'Never again’ is not enough to stop the genocide of Myanmar’s Rohingya

In 2017, Myanmar government forces razed 392 ethnic Rohingya villages and killed more than 30,000 people, including children. Thousands were raped. Many around the world raised their voices against the slaughter, and the Biden administration labeled it a genocide, albeit not until 2022.

And yet nothing about Myanmar, which remains mired in military rule and civil war, has fundamentally changed. Indeed, today, the Rohingya are again suffering violent ethnic cleansing and their situation might even be more perilous than it was seven years ago. A historically persecuted Muslim minority in a majority Buddhist country, the Rohingya find themselves under attack not only from forces of the military junta that seized power in 2021 but also from the rebel Arakan army, part of a loose alliance of armed ethnic groups waging an increasingly effective insurgency against the junta.

The Myanmar military has also launched air attacks against Rohingya homes, schools, marketplaces and other infrastructure. To make up for combat losses, it has forcibly conscripted Rohingya men. Meanwhile, the Arakan army has attacked Rohingya civilians in and around Maungdaw Township in southwestern Myanmar. Survivors of an Aug. 5 assault on that Rohingya population center said Arakan soldiers shot civilians trying to flee. Drones and mortar fire struck thousands of Rohingya who were trying to cross the Naf River into Bangladesh, killing about 180 people. Many others have drowned in the river, their bodies washing up on the Bangladeshi side.

Since the Arakan army and two other ethnic groups calling themselves the Three Brotherhood Alliance launched an offensive late last year, the rebels have made sweeping gains, including seizing military outposts and towns in border areas near China, Thailand, Laos and India. But the military remains entrenched in the capital, Naypyidaw, and the largest cities, including Yangon, so the civil war has settled into a bloody stalemate to which global public opinion has grown indifferent as crises elsewhere — especially Gaza and Ukraine — absorb diplomatic attention and humanitarian resources.

The 2017 campaign against the Rohingya came when the country was still ostensibly run by a civilian government under Aung San Suu Kyi, a former pro-democracy campaigner who was prime minister in an uneasy power-sharing arrangement with the armed forces. Despite withering international criticism — including from her fellow Nobel Peace Prize laureates — she never spoke out against the military’s ethnic cleansing or in favor of citizenship rights for the Rohingya. The United States had invested heavily in Myanmar’s transition from military dictatorship to democracy and was loath to push her too forcefully. Finally, the armed forces commander, Gen. Min Aung Hlaing, toppled Aung San Suu Kyi in February 2021, and he clings to power despite pressure from the rebels and rumors of internal military dissension.

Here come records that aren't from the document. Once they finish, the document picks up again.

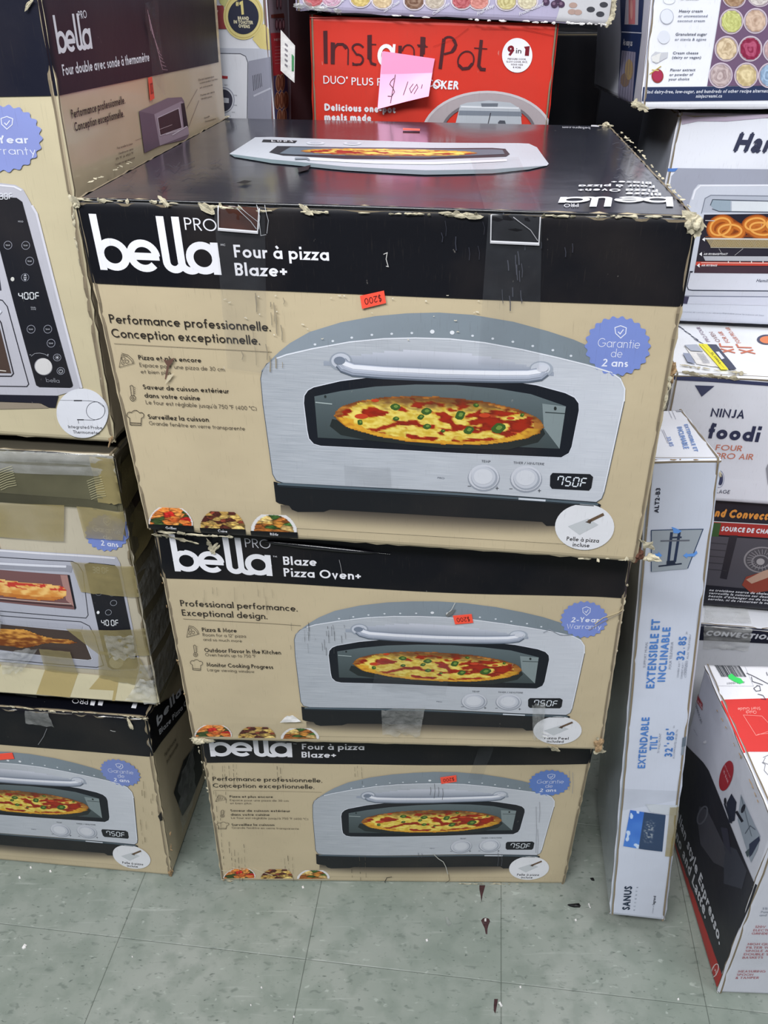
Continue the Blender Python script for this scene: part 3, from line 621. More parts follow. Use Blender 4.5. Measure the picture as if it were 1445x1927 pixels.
def oven_art(A):
    """the picture of the pizza oven, in the coordinates of crop d7"""
    A.k = K['d7']; A.part = 'printed_oven_picture'
    def grad(p0, p1, c0, c1, pw=1):
        a, b = A.P(p0), A.P(p1); dx, dy = b[0]-a[0], b[1]-a[1]; q = dx*dx+dy*dy
        return lambda u, v: mixc(c0, c1, max(0, min(1, ((u-a[0])*dx+(v-a[1])*dy)/q))**pw)
    A.raster([(90, 700), (1090, 760), (1085, 840), (95, 780)], 60, 14, lambda a, b: mixc((70, 64, 58), TAN, sm(0, 1, b+.25*(2*a-1)**4+.02)), 1)
    hood = [(22, 235), (60, 192), (85, 168), (122, 138), (190, 99), (300, 65), (420, 43), (530, 33), (640, 30), (760, 38), (900, 62), (1020, 95), (1110, 125), (1200, 165), (1255, 200), (1285, 290), (1000, 420), (200, 380)]
    A.poly(hood, grad((60, 160), (1200, 200), (140, 150, 160), (122, 134, 142)), 2)
    front = [(22, 262), (26, 240), (42, 212), (72, 192), (110, 178), (200, 157), (330, 133), (450, 121), (560, 118), (680, 121), (800, 134), (930, 158), (1050, 186), (1160, 214), (1240, 240), (1272, 262), (1287, 296), (1285, 340), (1215, 655), (1206, 678), (1188, 690), (700, 656), (100, 622), (76, 614), (64, 592), (30, 350)]
    A.line(front, 5, (70, 80, 92), 2, True)
    A.poly(front, grad((60, 400), (1260, 480), (154, 160, 168), (194, 198, 207)), 3, mat='steel_print')
    A.line(front[3:18], 5, (222, 226, 234), 4)
    A.line([(1285, 330), (1213, 655)], 4, (225, 228, 236), 4)
    A.raster([(240, 135), (1040, 180), (1040, 250), (240, 215)], 60, 10, lambda a, b: None if b < .9-.9*math.sin(math.pi*(a*.92+.04)) else mixc((205, 208, 220), (150, 158, 172), sm(0, 1, b)), 4)
    for p in [(210, 142), (272, 130), (338, 118), (408, 108), (477, 104), (547, 101), (758, 110), (828, 120), (898, 131), (967, 146), (1037, 161), (1100, 181)]: A.ell(p, 5, 4, (214, 220, 228), 3, 8)
    for p in [(618, 96), (687, 99)]: A.ell(p, 8, 7, (226, 230, 236), 3, 12)
    base = [(66, 618), (100, 626), (700, 660), (1190, 692), (1205, 700), (1190, 740), (1100, 760), (1092, 776), (1015, 776), (1000, 762), (700, 745), (262, 716), (240, 724), (150, 724), (130, 716), (120, 702), (84, 694), (74, 688)]
    A.poly(base, (26, 28, 32), 3); A.line([(80, 626), (700, 664), (1195, 698)], 8, (84, 98, 108), 4)
    A.line([(84, 634), (700, 672), (1180, 703)], 3, (40, 48, 56), 5)
    frame = [(172, 345), (174, 320), (186, 302), (206, 291), (300, 269), (400, 256), (520, 250), (640, 249), (760, 254), (880, 266), (980, 282), (1080, 310), (1112, 326), (1126, 346), (1127, 370), (1102, 495), (1092, 518), (1066, 533), (700, 518), (230, 493), (206, 486), (190, 468), (184, 440)]
    A.line(frame, 6, (214, 218, 228), 4, True)
    A.poly(frame, (24, 28, 36), 5)
    inner = [(208, 322), (300, 303), (420, 287), (560, 279), (700, 280), (840, 292), (960, 312), (1082, 355), (1060, 503), (640, 485), (220, 465)]
    A.poly(inner, grad((600, 280), (600, 490), (96, 108, 112), (62, 72, 74)), 6)
    A.poly([(1000, 345), (1082, 356), (1060, 503), (1005, 430)], (128, 140, 142), 7)
    A.line([(212, 342), (270, 348)], 4, (160, 172, 172), 8); A.line([(1010, 375), (1078, 380)], 3, (50, 60, 62), 8)
    A.ell((246, 322), 4, 5, (40, 46, 46), 8, 8); A.ell((1045, 362), 5, 7, (40, 46, 46), 8, 8)
    A.poly([(270, 400), (262, 425), (300, 455), (400, 475), (640, 500), (880, 506), (985, 480), (1010, 450), (1000, 425), (960, 470), (640, 470)], (38, 44, 44), 7)
    c = (642, 404); rx, ry, rot = 366, 84, -3.2
    cs, sn = math.cos(R(rot)), math.sin(R(rot))
    cor = [(c[0]+x*cs+y*sn, c[1]-x*sn+y*cs) for x, y in ((-rx, -ry), (rx, -ry), (rx, ry), (-rx, ry))]
    A.raster(cor, 170, 54, pizza_col, 8)
    rnd = random.Random(5)
    for x, y, s in [(715, 385, 22), (745, 437, 20), (848, 430, 26), (598, 372, 18), (578, 392, 13), (600, 425, 14), (490, 357, 17), (367, 411, 13), (492, 398, 11), (930, 384, 9), (655, 440, 8), (770, 350, 10)]:
        a = rnd.uniform(0, 180); q = [(x+s*(.5+.6*abs(math.cos(R(t))))*math.cos(R(t+a)), y+s*.6*math.sin(R(t+a))*1.2) for t in range(0, 360, 36)]
        A.poly(q, (58, 92, 38), 9); A.poly([(x+(p[0]-x)*.45+2, y+(p[1]-y)*.45-2) for p in q], (112, 142, 62), 10)
    for x, y, s in [(372, 390, 24), (800, 385, 20), (890, 395, 14), (420, 335, 14)]: A.ell((x, y), s, s*.38, (192, 66, 36), 9, 14)
    bar = [(300, 200), (312, 214), (345, 226), (450, 234), (640, 242), (850, 246), (950, 246), (990, 240), (1008, 226)]
    A.ell((300, 200), 40, 32, (150, 158, 170), 5, 20); A.ell((300, 198), 33, 26, (196, 201, 212), 6, 20)
    A.ell((996, 226), 42, 28, (160, 168, 180), 5, 20); A.ell((994, 224), 34, 22, (200, 205, 215), 6, 20)
    for dy, wd, cc in ((4, 46, (92, 102, 116)), (1, 40, (150, 158, 174)), (-2, 30, (188, 194, 208)), (-8, 14, (232, 234, 242)), (9, 8, (170, 177, 192))): A.line([(x, y+dy) for x, y in bar], wd, cc, {46: 7, 40: 8, 30: 9, 14: 10, 8: 10}[wd])
    A.ell((296, 196), 20, 14, (120, 130, 146), 11, 16); A.ell((1000, 222), 20, 12, (205, 208, 218), 11, 16)
    for x in (797, 944):
        y = 604 if x < 900 else 608
        A.ell((x, y+4), 56, 47, (150, 156, 168), 4, 26); A.ell((x, y), 53, 45, (206, 209, 218), 5, 26); A.ell((x+2, y+2), 46, 39, (164, 170, 182), 6, 26)
        A.ell((x-1, y-1), 42, 36, (198, 202, 212), 7, 26); A.ell((x-2, y-3), 33, 27, (212, 215, 223), 8, 26)
    A.txt('TEMP', (789, 551), (820, 553), 8, (70, 74, 84), 5); A.txt('TIMER / MINUTERIE', (900, 556), (1007, 561), 8, (70, 74, 84), 5)
    for x, y in ((746, 636), (891, 645)): A.line([(x-5, y), (x+6, y)], 2, (60, 64, 74), 5)
    for x, y in ((843, 643), (990, 651)): A.line([(x-5, y), (x+6, y)], 2, (60, 64, 74), 5); A.line([(x, y-6), (x, y+6)], 2, (60, 64, 74), 5)
    A.txt('PRO', (636, 609), (660, 611), 6, (110, 116, 128), 5)
    A.line([(918, 680), (1012, 686)], 7, (206, 212, 222), 5)
    A.poly([(1028, 598), (1036, 588), (1166, 592), (1177, 602), (1171, 640), (1163, 650), (1034, 644), (1027, 634)], (22, 26, 34), 5)
    seg7(A, '750F', (1050, 630), (1150, 638), 31, (225, 232, 240), 6)
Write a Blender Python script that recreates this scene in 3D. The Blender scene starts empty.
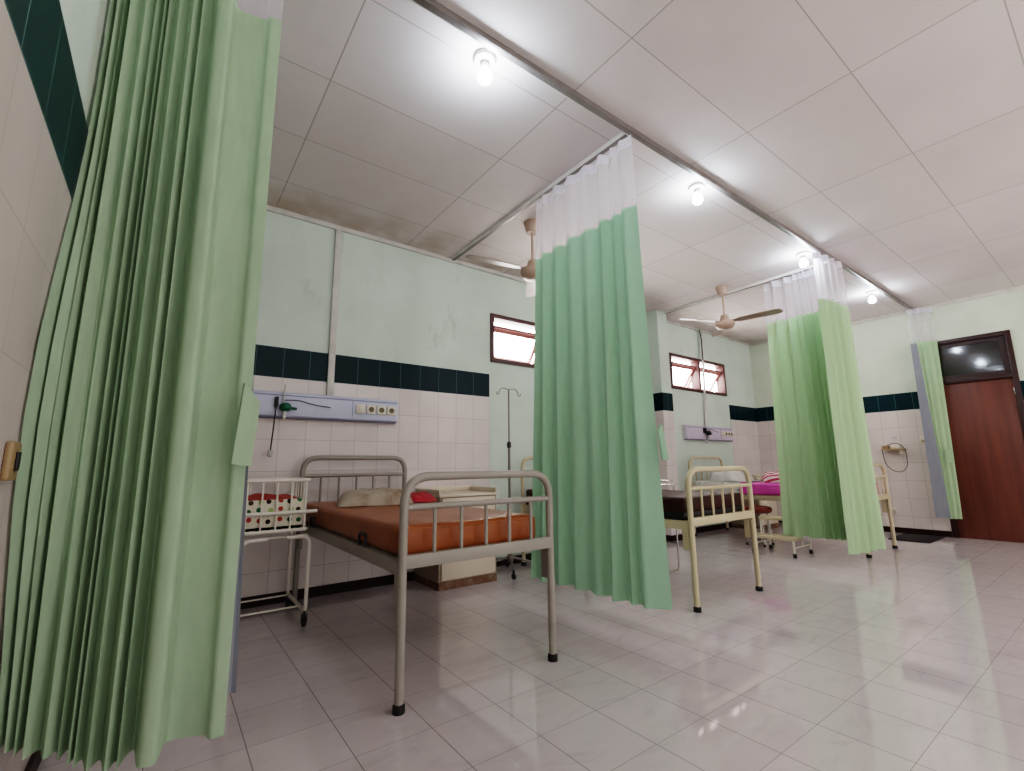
import bpy, bmesh, math, random
from mathutils import Vector, Matrix
PI = math.pi
scene = bpy.context.scene
col = scene.collection

# ------------------------------------------------------------------ materials
def lin(h):
    h = h.lstrip('#')
    v = [int(h[i:i+2], 16) / 255 for i in (0, 2, 4)]
    return tuple(c / 12.92 if c <= .04045 else ((c + .055) / 1.055) ** 2.4 for c in v) + (1.0,)

class NT:
    def __init__(s, name):
        s.m = bpy.data.materials.new(name); s.m.use_nodes = True
        s.t = s.m.node_tree; s.n = s.t.nodes; s.l = s.t.links
        s.b = s.n['Principled BSDF']; s.out = s.n['Material Output']
        s._c = None
    def add(s, kind, **kw):
        n = s.n.new(kind)
        for k, v in kw.items(): setattr(n, k, v)
        return n
    def put(s, sock, v):
        if hasattr(v, 'is_linked') or isinstance(v, bpy.types.NodeSocket): s.l.new(v, sock)
        else: sock.default_value = v
    def coord(s):
        if not s._c:
            s._c = s.add('ShaderNodeTexCoord').outputs['Object']
        return s._c
    def xyz(s):
        n = s.add('ShaderNodeSeparateXYZ'); s.l.new(s.coord(), n.inputs[0]); return n.outputs
    def math(s, op, a, b=0.0, c=0.0):
        n = s.add('ShaderNodeMath', operation=op)
        s.put(n.inputs[0], a); s.put(n.inputs[1], b); s.put(n.inputs[2], c)
        return n.outputs[0]
    def mix(s, f, a, b, blend='MIX'):
        n = s.add('ShaderNodeMix', data_type='RGBA', blend_type=blend)
        s.put(n.inputs[0], f); s.put(n.inputs[6], a); s.put(n.inputs[7], b)
        return n.outputs[2]
    def noise(s, scale, detail=3, rough=.55, stretch=None, dist=0.0):
        n = s.add('ShaderNodeTexNoise'); n.inputs['Scale'].default_value = scale
        n.inputs['Detail'].default_value = detail; n.inputs['Roughness'].default_value = rough
        n.inputs['Distortion'].default_value = dist
        v = s.coord()
        if stretch:
            mp = s.add('ShaderNodeMapping'); mp.inputs['Scale'].default_value = stretch
            s.l.new(v, mp.inputs[0]); v = mp.outputs[0]
        s.l.new(v, n.inputs['Vector']); return n.outputs['Fac']
    def ramp(s, f, p0, p1, smooth=True):
        n = s.add('ShaderNodeMapRange', interpolation_type='SMOOTHSTEP' if smooth else 'LINEAR')
        s.put(n.inputs[0], f); n.inputs[1].default_value = p0; n.inputs[2].default_value = p1
        return n.outputs[0]
    def line(s, u, u0, w, g):           # 1 on a grid line of width g, spacing w, first line at u0
        f = s.math('FRACT', s.math('DIVIDE', s.math('SUBTRACT', u, u0 - g / 2), w))
        return s.math('LESS_THAN', f, g / w)
    def cell(s, u, u0, w): return s.math('FLOOR', s.math('DIVIDE', s.math('SUBTRACT', u, u0), w))
    def white(s, a, b):
        c = s.add('ShaderNodeCombineXYZ'); s.put(c.inputs[0], a); s.put(c.inputs[1], b)
        n = s.add('ShaderNodeTexWhiteNoise', noise_dimensions='3D'); s.l.new(c.outputs[0], n.inputs[0])
        return n.outputs['Value']
    def bump(s, h, strength=.3, dist=.01):
        n = s.add('ShaderNodeBump'); n.inputs['Strength'].default_value = strength
        n.inputs['Distance'].default_value = dist; s.l.new(h, n.inputs['Height'])
        s.l.new(n.outputs[0], s.b.inputs['Normal'])
    def base(s, c, rough=.5, metal=0.0, spec=.5):
        s.put(s.b.inputs['Base Color'], c); s.put(s.b.inputs['Roughness'], rough)
        s.b.inputs['Metallic'].default_value = metal
        s.b.inputs['Specular IOR Level'].default_value = spec
        return s.m

def plain(name, h, rough=.5, metal=0.0, var=.1, scale=8.0, h2=None, spec=.5):
    t = NT(name); a = lin(h)
    b = lin(h2) if h2 else tuple(x * (1 - var * 2) for x in a[:3]) + (1,)
    f = t.ramp(t.noise(scale, 4), .35, .75)
    return t.base(t.mix(f, a, b), rough, metal, spec)

def worn(name, h, chip, amount=.62, scale=22, rough=.4):
    t = NT(name); f = t.ramp(t.noise(scale, 6, .7), amount, amount + .04)
    g = t.ramp(t.noise(3, 3), .3, .8)
    a = lin(h); c = t.mix(g, a, tuple(x * .86 for x in a[:3]) + (1,))
    return t.base(t.mix(f, c, lin(chip)), rough)

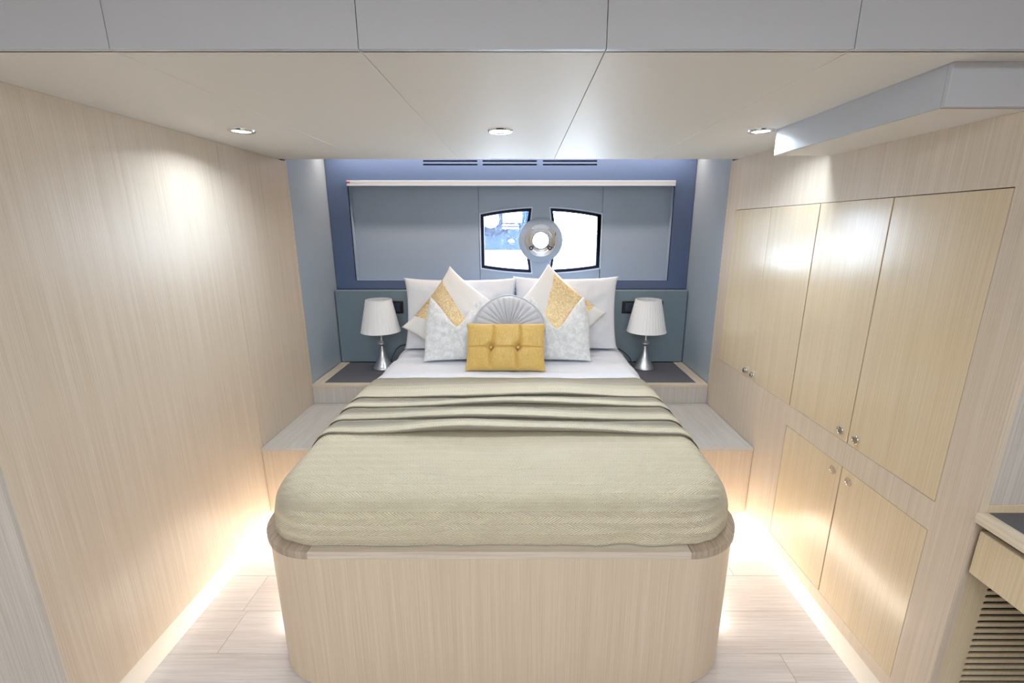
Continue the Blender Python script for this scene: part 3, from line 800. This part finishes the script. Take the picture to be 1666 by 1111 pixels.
o = tube('lamp_cord', spline([(-0.893, 3.045, z_+0.001), (-0.925, 3.06, z_+0.02), (-0.920, 3.075, 0.65), (-0.900, 3.09, 0.69), (-0.882, 3.10, 0.718), (-0.855, 3.12, 0.732), (-0.82, 3.13, 0.728), (-0.80, 3.14, 0.66)]), 0.0032, 'black'); tag(o, 'black cord from the left lamp rising behind the pillow', 'cord', 'lamp cords')
o = tube('lamp_cord', spline([(0.786, 3.03, z_+0.001), (0.778, 3.04, z_+0.03), (0.768, 3.055, 0.655), (0.743, 3.08, 0.681), (0.715, 3.11, 0.700), (0.69, 3.13, 0.702), (0.67, 3.14, 0.65)]), 0.0032, 'black'); tag(o, 'black cord from the right lamp dropping behind the mattress', 'cord', 'lamp cords')

# wall switch and socket plates on the headboard
for i, (x0, x1, s) in enumerate(((-1.103, -0.838, 1), (0.716, 1.006, -1))):
    t = thing('switch_plate', ((x0+x1)/2, 3.165, 0.955), 'black switch plate on the headboard behind the %s lamp' % ('left', 'right')[i], 'switch', 'switch plates on the headboard')
    cbox('frame', (x0, x1, 3.157, 3.1648, 0.957, 1.047), 'black', t, 0.005, 3)
    n = 4; wdt = (x1-x0-0.04)/n
    for k in range(n):
        cbox('rocker', (x0+0.02+k*wdt+0.002, x0+0.02+(k+1)*wdt-0.002, 3.153, 3.1572, 0.972, 1.032), 'slateplastic', t, 0.002)

# ------------------------------------------------------------------ built-in wardrobe on the right
wd = thing('built_in_wardrobe', (XR+0.02, 1.85, 0.1), 'long veneered wardrobe wall with four tall and two low doors', 'wardrobe')
ax_side = lambda x: (lambda a, b, d: (x+d, a, b))
YD = [1.132, 1.492, 1.852, 2.214, 2.578]
UZ0, UZ1, LZ0, LZ1 = 0.790, 1.645, 0.150, 0.700
fr = holed('face_frame', rect(Y0-0.010, YW, 0.10, ZC), [rect(YD[0], YD[4], UZ0, UZ1), rect(YD[0], YD[2], LZ0, LZ1)], 0.020, 'wall', ax_side(XR), wd, 0.0)
cbox('edge_strip', (XR, XR+0.02, YW, YW+0.012, 0.468, ZC+0.004), 'trim', wd)
cbox('frame_end', (XR+0.0005, XR+0.0205, Y0-0.013, Y0-0.0105, 0.10, ZC), 'wall', wd)
cbox('carcass', (XR+0.026, XR+0.038, Y0+0.03, YW, 0.10, ZC), 'dark', wd)
g = 0.0024
def knob(parent, y, z, out):
    k = lathe('knob', [(0.0160, -0.001), (0.0160, 0.003+out*0.35), (0.0150, 0.0045+out*0.5), (0.0128, 0.0048+out*0.5), (0.0120, 0.0032+out*0.5), (0.0104, 0.0032+out*0.5), (0.0100, 0.0040+out), (0.0, 0.0046+out)], 'satin', parent, 40, 'x', True, 25)
    k.location = Vector((XR, y, z))-wloc(parent)
    return k
dv = [(0, 'u'), (1, 'u'), (2, 'u'), (3, 'u'), (0, 'l'), (1, 'l')]
ku = {0: 1.454, 1: 1.533, 2: 2.176, 3: 2.252}
for i, kd in dv:
    za, zb_ = (UZ0, UZ1) if kd == 'u' else (LZ0, LZ1)
    lft = 0.0 if i != 2 else 0.0
    d = cbox('door', (XR+0.0005, XR+0.020, YD[i]+g, YD[i+1]-g, za+g, zb_-g), 'door', wd, 0.0012, 2)
    if kd == 'u':
        d.rotation_euler.z = (0.0, R(0.10), R(-0.12), R(0.7))[i]
        knob(d, {0: 1.454, 1: 1.533, 2: 2.176+0.0, 3: 2.252}[i], 0.825, 0.0 if i < 2 else 0.013)
    else: knob(d, {0: 1.450, 1: 1.533}[i], 0.661, -0.002)

# ------------------------------------------------------------------ desk at the right foreground
dk = thing('desk', (1.6, 0.2, 0), 'built-in desk with dark grey top and pale drawer at right edge', 'desk')
cbox('worktop', (XR+0.024, 2.28, -0.9, Y0-0.013, 0.812, 0.8375), 'mat', dk, 0.001)
cbox('edge_trim', (XR-0.008, XR+0.0235, -0.9, Y0-0.013, 0.812, 0.839), 'trim', dk, 0.002)
dr = cbox('drawer', (XR+0.006, XR+0.028, -0.55, Y0-0.022, 0.664, 0.790), 'door', dk, 0.003, 3); dr['label'] = 'pale veneered drawer front'
cbox('drawer_carcass', (XR+0.034, 2.2, -0.6, Y0-0.014, 0.672, 0.811), 'dark', dk)
slots = [slot(1.262, 2.0, 0.598-i*0.0212, 0.0105) for i in range(25)]
lp = holed('louvred_panel', rect(XR+0.021, 2.29, 0.0, 0.858), slots, 0.005, M['door'], lambda a, b, d: (a, Y0-0.012+d, b), dk, 0.0006)
lp['label'] = 'veneered panel with rows of long routed air slots'
cbox('louvre_backing', (XR+0.03, 2.2, Y0+0.020, Y0+0.028, 0.01, 0.85), 'dark', dk)

# ------------------------------------------------------------------ ceiling downlights
for i, x in enumerate((-1.070, -0.080, 0.917)):
    t = thing('ceiling_light', (x, 1.866, ZC), ('recessed round downlight nearest the left wall', 'recessed round downlight in the middle of the ceiling', 'recessed round downlight beside the boxed soffit')[i], 'ceiling light', 'ceiling downlights')
    lathe('bezel', [(0.033, -0.001), (0.034, -0.005), (0.040, -0.007), (0.047, -0.005), (0.049, -0.0002)], 'chrome', t, 40)
    lathe('diffuser', [(0, -0.004), (0.030, -0.0035), (0.034, -0.001)], 'lens', t, 32)
    l = D.lights.new('lamp_light', 'AREA'); l.shape = 'DISK'; l.size = 0.06; l.energy = 2.3; l.color = COOL; l.spread = R(150)
    lo = D.objects.new('lamp_light', l); COL.objects.link(lo); lo.parent = t; lo.location = (0, 0, -0.010)

# ------------------------------------------------------------------ neighbouring boat seen through the left pane
bt = thing('neighbouring_boat', (-1.6, 7.0, -2.0), 'blue and white boat moored outside, seen through the left window pane', 'boat')
bmx = bmesh.new()
prof = [(6.6, -2.0), (6.2, 0.2), (6.25, 1.05), (6.5, 1.22), (10.5, 1.22), (10.5, -2.0)]
def extr(prof, x0, x1, nm, mat):
    bm = bmesh.new(); o_ = wloc(bt)
    A = [bm.verts.new((x0-o_.x, y-o_.y, z-o_.z)) for y, z in prof]; B = [bm.verts.new((x1-o_.x, y-o_.y, z-o_.z)) for y, z in prof]
    bm.faces.new(A); bm.faces.new(B[::-1]); n = len(prof)
    for i in range(n): bm.faces.new((A[i], A[(i+1) % n], B[(i+1) % n], B[i]))
    return obj(nm, bm, mat, bt)
extr(prof, -2.3, 0.16, 'hull', 'boatwhite')
extr([(6.9, 1.0), (7.0, 2.9), (9.5, 2.9), (9.5, 1.0)], -2.1, 0.14, 'cabin', 'boatblue')
o_ = lathe('porthole_surround', [(0, 0.03), (0.26, 0.03), (0.28, 0.0)], 'boatdark', bt, 40, 'y'); o_.location = Vector((-0.44, 6.90, 1.70))-wloc(bt)
o_ = lathe('porthole_glass', [(0, 0.06), (0.105, 0.06), (0.125, 0.03)], 'boatwhite', bt, 40, 'y'); o_.location = Vector((-0.45, 6.88, 1.67))-wloc(bt)
cbox('hatch', (-0.27, 0.01, 6.86, 6.95, 1.62, 1.96), 'boatwhite', bt, 0.01)
for z in (1.585, 1.545): cbox('hand_rail', (-0.28, -0.04, 6.84, 6.88, z-0.010, z+0.010), 'boatwhite', bt, 0.005)
o_ = lathe('deck_light', [(0, 0.03), (0.04, 0.03), (0.045, 0.0)], 'boatwhite', bt, 24, 'y'); o_.location = Vector((-0.15, 6.87, 1.36))-wloc(bt); o_.scale = (1, 1, 0.5)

The question is whether the United States and the world will respond any more effectively than they did in 2017, when 750,000 Rohingya were forced to flee into Bangladesh, creating what is still the world’s largest refugee camp at Cox’s Bazar. So far, despite the clear warnings from U.N. agencies and aid groups, the response has been mostly silence and inaction.

Allegations of genocide are being investigated separately by the International Court of Justice and the International Criminal Court. But the generals running Myanmar have rejected the charges and still enjoy diplomatic support from China and several of the Southeast Asian countries closely aligned with Beijing, including Cambodia and Laos.

The Biden administration could do more. First, there needs to be additional resources and support for the interim government in Bangladesh, which is hosting nearly 1 million Rohingya refugees despite its own internal political problems and struggles with natural disasters. In Myanmar, all sides in the civil war need to feel pressure from their neighbors and patrons, particularly China, to open humanitarian aid corridors. The United States should bolster the ICC by providing satellite imagery that could support charges against both Min Aung Hlaing and the Arakan commanders responsible for the ongoing campaign of violence.

Sanctions need to be further tightened against the ruling junta. Amnesty International recently reported that jet fuel, which keeps the junta’s air force flying — and bombing — continues to flow to the regime via Vietnam and China, often on Chinese-registered tankers and using middlemen based in Singapore. More pressure on all countries in the region could help plug the sanctions loopholes. No doubt there’s a limit to how much the United States and others can do to stop Myanmar’s crimes against humanity; so far, though, they aren’t even close to doing everything they could.